• _PROBLEM TO SOLVE_
All of the data should be repeated exactly; pictures are not part of the copy.

• _DATA EXTRACT_
════════
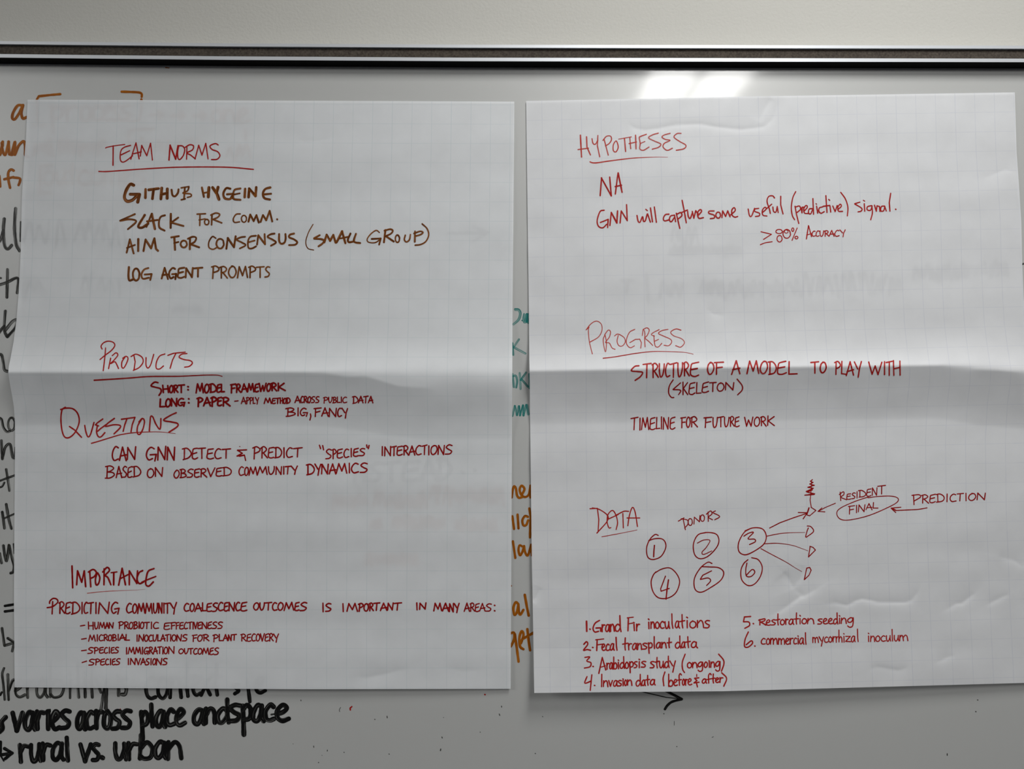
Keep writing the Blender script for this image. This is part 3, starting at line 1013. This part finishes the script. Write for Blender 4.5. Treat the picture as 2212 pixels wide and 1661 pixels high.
right('written_line', 'red word (SKELETON) in brackets', 'deep_red', (FL, 11, '''
~ 816,562 784,615 778,675 800,712 822,714
- 880,588 816,644
~ 818,646 870,648 882,660 864,688
W KELETON 894 950 1014 1064 1132 1196 1264 1352 | 584 692 586 646
~ 1370,556 1412,610 1412,650 1374,690'''))
right('written_line', 'red line TIMELINE FOR FUTURE WORK', 'deep_red', (FL, 11, '''
W TIMELINE 450 518 544 612 670 706 728 786 840 | 892 996 884 982
W FOR 884 930 968 1034 | 886 978 880 966
W FUTURE 1084 1158 1206 1258 1306 1348 1394 | 886 976 880 962
W WORK 1434 1514 1572 1626 1700 | 888 964 872 954'''))
right('heading', 'red heading DATA', 'red', (FN, 10, '''
- 58,275 122,272
- 122,272 134,370 128,475
~ 78,268 140,282 208,332 205,385 118,485
~ 238,438 222,440 206,390 214,325 252,290 282,330 296,395 284,455
- 222,362 302,325
~ 285,330 350,298 392,298
- 342,316 346,440
~ 385,422 398,335 424,264 448,305 468,428
- 378,355 488,355'''))
right('underline', 'thin red line under DATA', 'red', (FN, 7, '<0.4 - 160,518 310,490 465,459'))
right('written_line', 'small slanting red word DONORS', 'deep_red', (FN, 9, '''
- 822,382 870,354
- 862,362 882,456
~ 846,362 900,374 904,408 876,442
c 924,390 18,30
- 956,408 960,348 1004,388 1008,334
c 1030,356 17,28
- 1078,304 1080,384
~ 1064,322 1100,294 1112,320 1082,348 1116,370
~ 1142,294 1120,308 1168,332 1176,348 1136,370'''))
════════
• _SOLUTION TO THE PROBLEM_
Keep writing the Blender script for this image. This is part 3, starting at line 1013. This part finishes the script. Write for Blender 4.5. Treat the picture as 2212 pixels wide and 1661 pixels high.
right('written_line', 'red word (SKELETON) in brackets', 'deep_red', (FL, 11, '''
~ 816,562 784,615 778,675 800,712 822,714
- 880,588 816,644
~ 818,646 870,648 882,660 864,688
W KELETON 894 950 1014 1064 1132 1196 1264 1352 | 584 692 586 646
~ 1370,556 1412,610 1412,650 1374,690'''))
right('written_line', 'red line TIMELINE FOR FUTURE WORK', 'deep_red', (FL, 11, '''
W TIMELINE 450 518 544 612 670 706 728 786 840 | 892 996 884 982
W FOR 884 930 968 1034 | 886 978 880 966
W FUTURE 1084 1158 1206 1258 1306 1348 1394 | 886 976 880 962
W WORK 1434 1514 1572 1626 1700 | 888 964 872 954'''))
right('heading', 'red heading DATA', 'red', (FN, 10, '''
- 58,275 122,272
- 122,272 134,370 128,475
~ 78,268 140,282 208,332 205,385 118,485
~ 238,438 222,440 206,390 214,325 252,290 282,330 296,395 284,455
- 222,362 302,325
~ 285,330 350,298 392,298
- 342,316 346,440
~ 385,422 398,335 424,264 448,305 468,428
- 378,355 488,355'''))
right('underline', 'thin red line under DATA', 'red', (FN, 7, '<0.4 - 160,518 310,490 465,459'))
right('written_line', 'small slanting red word DONORS', 'deep_red', (FN, 9, '''
- 822,382 870,354
- 862,362 882,456
~ 846,362 900,374 904,408 876,442
c 924,390 18,30
- 956,408 960,348 1004,388 1008,334
c 1030,356 17,28
- 1078,304 1080,384
~ 1064,322 1100,294 1112,320 1082,348 1116,370
~ 1142,294 1120,308 1168,332 1176,348 1136,370'''))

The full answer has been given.